● PROBLEM TO WORK ON
Transcribe every line, keeping it exact.
<<<<
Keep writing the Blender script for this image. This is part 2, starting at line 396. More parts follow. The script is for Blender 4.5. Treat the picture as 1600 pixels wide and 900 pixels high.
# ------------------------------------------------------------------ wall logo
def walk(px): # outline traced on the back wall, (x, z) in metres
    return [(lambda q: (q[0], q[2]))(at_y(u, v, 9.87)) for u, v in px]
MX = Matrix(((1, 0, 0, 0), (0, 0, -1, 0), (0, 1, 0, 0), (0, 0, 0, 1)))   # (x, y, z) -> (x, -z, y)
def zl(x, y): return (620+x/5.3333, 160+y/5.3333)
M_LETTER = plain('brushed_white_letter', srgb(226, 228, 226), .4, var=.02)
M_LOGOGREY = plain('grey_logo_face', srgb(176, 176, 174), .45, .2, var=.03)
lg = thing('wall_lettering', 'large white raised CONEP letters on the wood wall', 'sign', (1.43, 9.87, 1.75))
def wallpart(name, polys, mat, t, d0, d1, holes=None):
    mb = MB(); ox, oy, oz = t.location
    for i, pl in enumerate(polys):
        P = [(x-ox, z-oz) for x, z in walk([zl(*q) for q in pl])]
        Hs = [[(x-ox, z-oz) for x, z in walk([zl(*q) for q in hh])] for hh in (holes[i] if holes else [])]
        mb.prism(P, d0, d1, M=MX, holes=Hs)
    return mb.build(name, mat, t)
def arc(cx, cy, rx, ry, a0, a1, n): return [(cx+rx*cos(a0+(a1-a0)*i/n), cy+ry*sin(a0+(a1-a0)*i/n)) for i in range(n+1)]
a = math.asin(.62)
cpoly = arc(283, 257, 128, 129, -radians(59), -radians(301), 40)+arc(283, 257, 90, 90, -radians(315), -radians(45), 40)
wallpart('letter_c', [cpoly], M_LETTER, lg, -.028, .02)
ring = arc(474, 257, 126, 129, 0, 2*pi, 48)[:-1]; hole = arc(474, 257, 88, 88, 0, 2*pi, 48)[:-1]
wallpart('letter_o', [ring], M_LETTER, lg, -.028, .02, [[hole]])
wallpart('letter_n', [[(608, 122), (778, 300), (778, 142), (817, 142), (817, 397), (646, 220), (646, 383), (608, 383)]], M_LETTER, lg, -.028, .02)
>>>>
● EXERCISE RESULT
Keep writing the Blender script for this image. This is part 2, starting at line 396. More parts follow. The script is for Blender 4.5. Treat the picture as 1600 pixels wide and 900 pixels high.
# ------------------------------------------------------------------ wall logo
def walk(px): # outline traced on the back wall, (x, z) in metres
    return [(lambda q: (q[0], q[2]))(at_y(u, v, 9.87)) for u, v in px]
MX = Matrix(((1, 0, 0, 0), (0, 0, -1, 0), (0, 1, 0, 0), (0, 0, 0, 1)))   # (x, y, z) -> (x, -z, y)
def zl(x, y): return (620+x/5.3333, 160+y/5.3333)
M_LETTER = plain('brushed_white_letter', srgb(226, 228, 226), .4, var=.02)
M_LOGOGREY = plain('grey_logo_face', srgb(176, 176, 174), .45, .2, var=.03)
lg = thing('wall_lettering', 'large white raised CONEP letters on the wood wall', 'sign', (1.43, 9.87, 1.75))
def wallpart(name, polys, mat, t, d0, d1, holes=None):
    mb = MB(); ox, oy, oz = t.location
    for i, pl in enumerate(polys):
        P = [(x-ox, z-oz) for x, z in walk([zl(*q) for q in pl])]
        Hs = [[(x-ox, z-oz) for x, z in walk([zl(*q) for q in hh])] for hh in (holes[i] if holes else [])]
        mb.prism(P, d0, d1, M=MX, holes=Hs)
    return mb.build(name, mat, t)
def arc(cx, cy, rx, ry, a0, a1, n): return [(cx+rx*cos(a0+(a1-a0)*i/n), cy+ry*sin(a0+(a1-a0)*i/n)) for i in range(n+1)]
a = math.asin(.62)
cpoly = arc(283, 257, 128, 129, -radians(59), -radians(301), 40)+arc(283, 257, 90, 90, -radians(315), -radians(45), 40)
wallpart('letter_c', [cpoly], M_LETTER, lg, -.028, .02)
ring = arc(474, 257, 126, 129, 0, 2*pi, 48)[:-1]; hole = arc(474, 257, 88, 88, 0, 2*pi, 48)[:-1]
wallpart('letter_o', [ring], M_LETTER, lg, -.028, .02, [[hole]])
wallpart('letter_n', [[(608, 122), (778, 300), (778, 142), (817, 142), (817, 397), (646, 220), (646, 383), (608, 383)]], M_LETTER, lg, -.028, .02)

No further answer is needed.